Moradores antigos da vila Restauração queixam-se de que suas estradas de seringa foram invadidas e muita madeira foi retirada sem seus consentimentos – o que seria uma regra antiga de propriedade a ser seguida. Os novos financiados, afirma-se, vão ter que buscar madeira longe...

Concentração habitacional

A meu ver, todo o processo teve e está tendo também implicações no padrão de distribuição dos moradores na Reserva. A sociedade de seringal sempre foi marcada por uma grande mobilidade de sua população humana, embora isso possa parecer contraditório com o controle que os patrões seringalistas deveriam exercer sobre seus trabalhadores, os seringueiros. Mas o fato é que o povo mudava muito de lugar, mesmo depois da Reserva criada, em 1990.

Com as mudanças na economia extrativista, o aumento da atividade agrícola e pecuária e as políticas públicas de saúde e educação, os surgimento de empregos e outras oportunidades, bom, todo esse padrão de alta mobilidade começou aos poucos a se alterar.

Escolas e postos de saúde começaram a atrair as pessoas; empregos e diárias também; os centros da mata começaram a ser abandonados em favor de locais mais acessíveis nas margens dos rios; equipamentos públicos nas margens favoreceram o surgimento de núcleos populacionais mais densos. A vila Restauração (foto ao lado) é parte desse processo (aqui descrito meio suscintamente demais). O que quero sugerir é que com o crédito, o padrão “vila” se consolida.

Casas de madeira serrada e alumínio duram muito, e não são propícias a mudanças. Não se deixa para trás uma casa desta, como se fazia com as antigas casas de paxiúba e cobertura de palha. Este novo estilo de moradia vem acompanhado de uma outra forma de ocupação do espaço e de uso do ambiente e seus recursos. Pastos são investimentos, são custosos, e não são também transportáveis. As estradas de seringa não eram transportáveis, mas estavam em todo lugar!

Agora, parece que as casas são construídas pensando numa fixação. Os mais velhos pensam nisso, e seus filhos também. O que parece é que o lugar eleito é um mixto de relações familiares e de percepção de indicadores de prosperidade. O que é esta prosperidade enxergada?

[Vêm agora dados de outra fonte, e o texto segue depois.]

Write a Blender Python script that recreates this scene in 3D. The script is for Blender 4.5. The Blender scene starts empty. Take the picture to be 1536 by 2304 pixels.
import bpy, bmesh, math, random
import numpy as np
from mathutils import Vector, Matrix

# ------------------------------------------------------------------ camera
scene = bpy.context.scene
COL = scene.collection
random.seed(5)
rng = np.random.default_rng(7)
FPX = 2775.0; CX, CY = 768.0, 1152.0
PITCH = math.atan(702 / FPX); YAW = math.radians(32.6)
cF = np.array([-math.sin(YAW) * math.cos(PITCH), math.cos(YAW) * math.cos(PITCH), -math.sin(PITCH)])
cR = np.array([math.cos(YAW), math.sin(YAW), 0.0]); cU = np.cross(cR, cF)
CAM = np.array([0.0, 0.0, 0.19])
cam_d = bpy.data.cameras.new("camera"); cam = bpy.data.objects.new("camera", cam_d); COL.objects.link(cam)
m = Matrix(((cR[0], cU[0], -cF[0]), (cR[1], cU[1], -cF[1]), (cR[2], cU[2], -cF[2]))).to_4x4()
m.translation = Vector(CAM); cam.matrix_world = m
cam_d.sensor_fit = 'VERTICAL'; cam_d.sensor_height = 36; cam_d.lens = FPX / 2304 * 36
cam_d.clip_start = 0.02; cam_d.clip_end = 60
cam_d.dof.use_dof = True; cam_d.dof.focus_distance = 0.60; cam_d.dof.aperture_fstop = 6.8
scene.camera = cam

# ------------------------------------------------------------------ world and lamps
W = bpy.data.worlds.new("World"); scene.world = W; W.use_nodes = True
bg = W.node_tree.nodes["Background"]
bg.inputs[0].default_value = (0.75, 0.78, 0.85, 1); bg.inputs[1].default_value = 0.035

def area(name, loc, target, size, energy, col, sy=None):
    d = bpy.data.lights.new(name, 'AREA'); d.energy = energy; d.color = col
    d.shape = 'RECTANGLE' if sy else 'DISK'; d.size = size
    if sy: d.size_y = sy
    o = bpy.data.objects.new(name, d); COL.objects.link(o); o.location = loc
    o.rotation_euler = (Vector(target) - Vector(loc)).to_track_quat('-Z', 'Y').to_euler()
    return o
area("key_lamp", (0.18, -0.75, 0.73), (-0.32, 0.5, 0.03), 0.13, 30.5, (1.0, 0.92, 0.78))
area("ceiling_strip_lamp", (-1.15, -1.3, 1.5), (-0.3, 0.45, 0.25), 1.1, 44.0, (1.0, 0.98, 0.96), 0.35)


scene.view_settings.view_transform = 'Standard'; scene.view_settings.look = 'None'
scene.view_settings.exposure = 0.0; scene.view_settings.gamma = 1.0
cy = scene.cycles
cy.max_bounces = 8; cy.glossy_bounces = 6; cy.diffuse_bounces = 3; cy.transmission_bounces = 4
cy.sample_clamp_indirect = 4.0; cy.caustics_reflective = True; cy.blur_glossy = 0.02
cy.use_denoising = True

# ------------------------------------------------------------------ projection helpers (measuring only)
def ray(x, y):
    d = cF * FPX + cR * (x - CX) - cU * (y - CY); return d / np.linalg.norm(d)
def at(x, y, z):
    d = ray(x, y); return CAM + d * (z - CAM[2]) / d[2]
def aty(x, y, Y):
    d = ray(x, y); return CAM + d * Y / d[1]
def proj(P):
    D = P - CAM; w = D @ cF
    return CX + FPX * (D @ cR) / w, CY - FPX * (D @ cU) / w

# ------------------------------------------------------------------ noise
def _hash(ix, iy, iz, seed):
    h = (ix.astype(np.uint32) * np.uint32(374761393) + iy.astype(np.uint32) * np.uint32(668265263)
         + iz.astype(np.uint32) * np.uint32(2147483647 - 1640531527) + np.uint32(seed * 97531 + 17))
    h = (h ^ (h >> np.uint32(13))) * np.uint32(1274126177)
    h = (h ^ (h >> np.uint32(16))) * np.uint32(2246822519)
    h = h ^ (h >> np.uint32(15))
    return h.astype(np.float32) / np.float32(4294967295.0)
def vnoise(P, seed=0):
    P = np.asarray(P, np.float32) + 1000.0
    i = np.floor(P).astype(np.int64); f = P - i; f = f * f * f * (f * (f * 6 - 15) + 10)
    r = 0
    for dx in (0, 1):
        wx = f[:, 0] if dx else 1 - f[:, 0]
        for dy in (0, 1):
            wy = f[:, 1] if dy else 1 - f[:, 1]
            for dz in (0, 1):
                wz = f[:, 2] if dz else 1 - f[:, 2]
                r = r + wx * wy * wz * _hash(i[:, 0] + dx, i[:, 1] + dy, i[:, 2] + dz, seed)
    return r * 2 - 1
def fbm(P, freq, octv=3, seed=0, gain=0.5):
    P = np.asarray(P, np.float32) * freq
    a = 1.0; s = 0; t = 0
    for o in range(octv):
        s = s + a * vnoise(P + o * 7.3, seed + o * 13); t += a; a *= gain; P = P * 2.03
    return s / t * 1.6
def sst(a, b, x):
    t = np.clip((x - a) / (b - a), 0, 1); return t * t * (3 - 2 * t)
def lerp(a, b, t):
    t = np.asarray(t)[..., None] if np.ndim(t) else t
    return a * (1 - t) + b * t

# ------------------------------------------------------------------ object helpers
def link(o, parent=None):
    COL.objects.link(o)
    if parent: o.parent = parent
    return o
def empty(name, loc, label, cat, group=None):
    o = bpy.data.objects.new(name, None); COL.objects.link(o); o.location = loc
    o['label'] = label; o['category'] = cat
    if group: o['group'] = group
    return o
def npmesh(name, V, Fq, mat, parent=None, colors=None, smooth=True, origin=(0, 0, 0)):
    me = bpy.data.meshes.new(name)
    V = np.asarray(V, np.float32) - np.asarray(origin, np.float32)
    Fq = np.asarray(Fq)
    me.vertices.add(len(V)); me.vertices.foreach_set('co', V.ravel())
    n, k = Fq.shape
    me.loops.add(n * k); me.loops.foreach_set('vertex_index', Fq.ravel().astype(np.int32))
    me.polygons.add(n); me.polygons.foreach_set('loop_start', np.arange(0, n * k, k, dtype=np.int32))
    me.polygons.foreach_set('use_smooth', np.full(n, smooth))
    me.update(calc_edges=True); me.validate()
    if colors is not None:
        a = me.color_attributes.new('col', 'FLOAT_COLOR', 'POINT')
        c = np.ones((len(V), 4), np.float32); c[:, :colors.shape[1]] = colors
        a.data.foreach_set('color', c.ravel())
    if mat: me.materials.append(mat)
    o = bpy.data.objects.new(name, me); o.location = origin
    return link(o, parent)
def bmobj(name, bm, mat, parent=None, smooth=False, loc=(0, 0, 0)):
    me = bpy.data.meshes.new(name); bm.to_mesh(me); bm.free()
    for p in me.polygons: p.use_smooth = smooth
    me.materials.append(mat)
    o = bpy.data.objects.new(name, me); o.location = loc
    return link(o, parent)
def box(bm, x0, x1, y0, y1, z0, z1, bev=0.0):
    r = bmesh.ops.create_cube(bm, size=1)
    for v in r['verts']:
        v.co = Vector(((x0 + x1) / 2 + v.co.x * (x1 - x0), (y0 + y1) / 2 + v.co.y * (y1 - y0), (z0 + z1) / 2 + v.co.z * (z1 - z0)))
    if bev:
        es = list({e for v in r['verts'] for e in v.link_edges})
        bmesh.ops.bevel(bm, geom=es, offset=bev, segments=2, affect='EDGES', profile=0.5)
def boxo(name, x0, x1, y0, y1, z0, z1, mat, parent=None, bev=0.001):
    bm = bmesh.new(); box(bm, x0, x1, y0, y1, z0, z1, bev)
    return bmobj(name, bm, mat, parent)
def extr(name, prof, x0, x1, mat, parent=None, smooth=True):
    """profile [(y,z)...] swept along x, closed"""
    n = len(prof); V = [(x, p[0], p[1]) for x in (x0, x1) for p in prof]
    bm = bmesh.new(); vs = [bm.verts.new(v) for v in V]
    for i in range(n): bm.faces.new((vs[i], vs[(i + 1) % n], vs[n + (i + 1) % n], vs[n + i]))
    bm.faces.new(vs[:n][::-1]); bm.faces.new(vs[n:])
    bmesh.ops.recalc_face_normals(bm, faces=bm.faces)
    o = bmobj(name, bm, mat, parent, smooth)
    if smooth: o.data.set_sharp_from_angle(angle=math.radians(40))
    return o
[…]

*Mariana Pantoja é antropóloga, professora do curso de Ciências Sociais da UFAC e costuma escrever relatos de suas experiências na RESEX do Alto Juruá no Blog 'A Flora'. O presente texto foi originalmente publicado no dia 20/10/2007.
Crédito das imagens: Mariana Pantoja

1 Comments:

Anonymous Anônimo said...

Caro Evandro,
O relato da pesquisadora Mariana Pantoja é extremamente positivo, pois percebe-se que mais pesquisadores das ciências sociais andam "no meio do mato" para verificar a realidade desse povo.
Entretanto, talvez possa auxiliar nas análises da pesquisadora, evidenciando uma das contradições que permeiam a concentração das casas na aludida área. Ora, aparentemente o crédito habitação está delineando a revigoração da vila em torno do seringal Restauração. Contudo, essencialmente, as raízes dessa concentração podem ser percebidas pela desarticulação do extrativismo da borracha. Constata-se que, atualmente, não se produz mais nenhum quilo de borracha naquela região. Por quê? Porque simplesmente não tem mais ninguém que compre borracha nessa e nas localidades vizinhas!!!! Assim, o que está acontecendo é uma fuga em massa dos centros dos seringais para as margens dos rios e igarapés maiores em busca da sobrevivência. Ademais, a concentração de casas em torno da conformação de uma vila pode ser considerada, também, uma estratégia de sobrevivência das famílias, notadamente a partir de clãs estabelecidos nas diversas localidades no interior da floresta.
O crédito habitação é uma política importante para o fortalecimento e fixação dos extrativistas na floresta, mas ainda insuficiente para a manutenção dos mesmos na própria floresta, mesmo em vilas - que apresentam os graves problemas sociais (desemprego, prostituição, alcoolismo, entre outros) que assolam os núcleos urbanos das cidades, notadamente nas periferias, porém com contornos piores, haja vista a quase ausência do poder público nessas áreas.
Agora, com o oferecimento de alternativas produtivas concomitantes ao crédito habitacional, entre outras políticas institucionais, tais como, melhorias na infra-estrutura, comercialização etc., tudo indica que, ao invés da formação de vilas no interior das florestas, as comunidades florestais voltem a povoar e produzir em todas as dimensões florestais, garantindo a conservação do meio ambiente e, claro, das próprias comunidades.